Saturday, May 21, 2016

Super Market Envy




I was already frustrated by the time I got to the store… I had to take the two year old  grocery shopping with me. The whole hour drive he whined about his feet not being covered, he whined  because he couldn't get his shoe off, he whine because … Even though he went right before we left, he wanted to go potty…. And there was no where to stop….. The whole…. Entire…. Way…  


Then I saw her, she was gorgeous. She was in her mid 20s, obvious that she didn't have any kids. She looked like she has just stepped out of a fitness magazine, in her name brand workout attire, put together, and looked well rested and bubbly! I peered into her grocery cart and saw nothing but egg whites and organic meats and veggies. About a weeks worth of food for someone who only had to feed herself.. I couldn't help but think how nice it would be to just plan for one person, to not worry if I forgot a certain sauce,food, or snack…. Which at my house… It's the end of the world when that happens.  Not spending over a hour meal planning to make sure everyone is happy … Who am I kidding I'll get a least one eye roll about what's for dinner this week…. Despite my best attempt and shopping with a cranky toddler..I will forget something
and someone will huff and puff about the things I did or didn't get.


I bet she doesn't have to worry about a 2 year old, smashing her bread…. Opening the mushrooms and sending them flying or Opening the spaghetti box….
“ DANG IT ASHER LEAVE THE FOOD ALONE!!”
I bet she doesn't spend more that 50 bucks a week on her groceries, and doesn't have
“ treats” staring at her… Taunting her to eat them… She doesn't have kids or a husband … She doesn't have to buy those things.


I bet her grocery list…. If she even needs to write out her entire menu…. Isn't crumpled and scribbled all over …..
“What does that say?
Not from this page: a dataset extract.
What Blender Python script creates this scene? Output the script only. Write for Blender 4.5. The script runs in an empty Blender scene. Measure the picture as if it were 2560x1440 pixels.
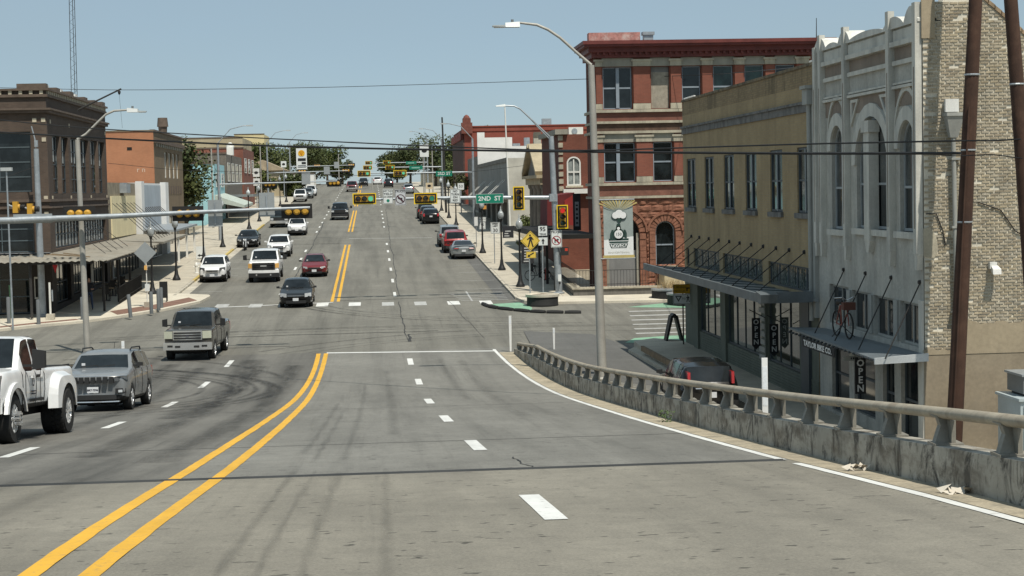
import bpy, bmesh, math, random
import numpy as np
from mathutils import Vector, Matrix
R = math.radians
rnd = random.Random(7)
S = bpy.context.scene
COL = S.collection

# ---------------------------------------------------------------- camera
FPX, CH = 4400.0, 6.75                      # focal length in 2560-wide pixels, eye height
YAW, PITCH, ROLL = R(4.48), R(3.24), R(1.2)
_f = Vector((math.sin(YAW)*math.cos(PITCH), math.cos(YAW)*math.cos(PITCH), -math.sin(PITCH)))
_r0 = Vector((math.cos(YAW), -math.sin(YAW), 0)); _u0 = _r0.cross(_f)
_r = _r0*math.cos(ROLL) - _u0*math.sin(ROLL); _u = _r0*math.sin(ROLL) + _u0*math.cos(ROLL)
cd = bpy.data.cameras.new('camera'); cam = bpy.data.objects.new('camera', cd); COL.objects.link(cam)
cam.matrix_world = Matrix(((_r.x, _u.x, -_f.x, 0), (_r.y, _u.y, -_f.y, 0), (_r.z, _u.z, -_f.z, CH), (0, 0, 0, 1)))
cd.sensor_width = 36; cd.lens = 36*FPX/2560; cd.clip_start = .5; cd.clip_end = 6000
S.camera = cam

# ---------------------------------------------------------------- sky, sun, exposure
SUN_E, SUN_A = R(62), R(24)                 # elevation; azimuth from straight behind the camera towards the right
W = bpy.data.worlds.new('World'); S.world = W; W.use_nodes = True
nt = W.node_tree; bg = nt.nodes['Background']
sky = nt.nodes.new('ShaderNodeTexSky'); sky.sky_type = 'NISHITA'; sky.sun_disc = False
sky.sun_elevation = SUN_E; sky.sun_rotation = math.pi - SUN_A; sky.altitude = 150; sky.air_density = .8; sky.dust_density = .25; sky.ozone_density = 4.5
veil = nt.nodes.new('ShaderNodeMix'); veil.data_type = 'RGBA'; vt = nt.nodes.new('ShaderNodeTexCoord'); vm = nt.nodes.new('ShaderNodeMapping'); vm.inputs[3].default_value = (1, 1, 3.5); vn = nt.nodes.new('ShaderNodeTexNoise'); vn.inputs['Scale'].default_value = 2.2; vn.inputs['Detail'].default_value = 5
vr = nt.nodes.new('ShaderNodeMapRange'); vr.inputs[1].default_value = .3; vr.inputs[2].default_value = .7; vr.inputs[3].default_value = .62; vr.inputs[4].default_value = .86      # thin summer haze, slightly uneven, over the whole sky
nt.links.new(vt.outputs['Generated'], vm.inputs[0]); nt.links.new(vm.outputs[0], vn.inputs['Vector']); nt.links.new(vn.outputs['Fac'], vr.inputs[0]); nt.links.new(vr.outputs[0], veil.inputs[0])
veil.inputs[7].default_value = (3.4, 4.42, 4.92, 1); nt.links.new(sky.outputs[0], veil.inputs[6]); nt.links.new(veil.outputs[2], bg.inputs[0]); bg.inputs[1].default_value = .1
sd = bpy.data.lights.new('sun', 'SUN'); sd.energy = 4.3; sd.angle = R(.53); sd.color = (1, .945, .84)
sun = bpy.data.objects.new('sun', sd); COL.objects.link(sun)
_l = Vector((-math.sin(SUN_A)*math.cos(SUN_E), math.cos(SUN_A)*math.cos(SUN_E), -math.sin(SUN_E)))
sun.rotation_euler = _l.to_track_quat('-Z', 'Y').to_euler(); sun.location = (60, -120, 200)
S.view_settings.view_transform = 'Standard'; S.view_settings.look = 'None'; S.view_settings.gamma = 1
S.view_settings.use_curve_mapping = False; S.view_settings.exposure = 0.08
S.render.engine = 'CYCLES'
S.cycles.max_bounces = 6; S.cycles.diffuse_bounces = 3; S.cycles.glossy_bounces = 3; S.cycles.transmission_bounces = 4; S.cycles.transparent_max_bounces = 8
S.cycles.caustics_reflective = False; S.cycles.caustics_refractive = False; S.cycles.use_denoising = True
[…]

Sauce? Sausage? Spagh….Oh hell I'll get them all.


It must be nice…* sigh*


As I'm going over all these things in my head, this envy.. Maybe even jealousy..  
Asher calls out “Mama… I want you” as he wraps his little arms around me and embraces me in a hug. My heart melts.


It's clear, God send me these babies to keep me going and to keep me strong. He knows the moment I lose myself in envy or doubt… That there is nothing that a hug from a sweet baby cannot fix. He knows that when I feel like a failure, a simple “ I love you mama” will remind me that I am not.  When I have a day where I don't want to get out of bed, he sends all 3 of my babies to my room.. To jump into my bed with giggles and smiles and remind me why I should stay strong.


I bet she doesn't have a little blue eyed boy running up to her with a dandelion in his hand proudly announcing “ For you mama” with a big smile on his face.


I bet she doesn't get 5000 homemade cards and gifts for her birthday and have to make a difficult decision of which ones to keep or throw out….eventually.


I bet she doesn't hear “ mama kiss, mama  kiss”  while tucking her whole world into bed every night ( 3 of them!)


It's funny, the things that remind us about the important things in life.  Today it was that childless lady… Who at first I envied but ended up hoping she too will experience what I have… family, crazy, kisses, hugs and so...much...love.



That girl, was no better than I, heck I don't even know her story. Nor am I any better than her.


Being a mom is hard… And I know just about everyone one of us have had some kind of envy one time or another. Whether it's shopping alone, peeing in peace, not being able to sit down and eat without having to get up to get juice, ketchup, a towel, or a fork…. We've all been there.


But I couldn't help to think  that Someone in that store may have been looking at my 2 year old… Wishing they were able to have one of their own…


Or a mom of 3 who wishes she could afford all the grocery I had in my cart.


Thinking of that alone makes me more grateful then ever. I will never take motherhood for granted, it's too precious and it's my sole purpose of living! I admit that I can be weak, Insecure, and uncertain. I believe that's why God blessed me with 3 beautiful babies to give me strength to get up, to give me the will to keep going, and the passion to live and succeed… Even if the the only thing I have to my name is “ mama” I'll still be the richest women in the world.


So you may have food in your hair, you may give into those chocolate chip cookies that are for the kids only, you may buy your fitness clothes at Walmart instead of Lulumoon, your grocery list may be crumbled and hard to read, and half your groceries may be opened before you even make it home…


But are your babies happy? Do you get bombarded with hugs, kisses and giggles every day? Does your heart melt every time you hear “ I love you mama” or “kiss mama kiss!”


If so…. Then set your worries and doubt aside mama, because you're doing just fine.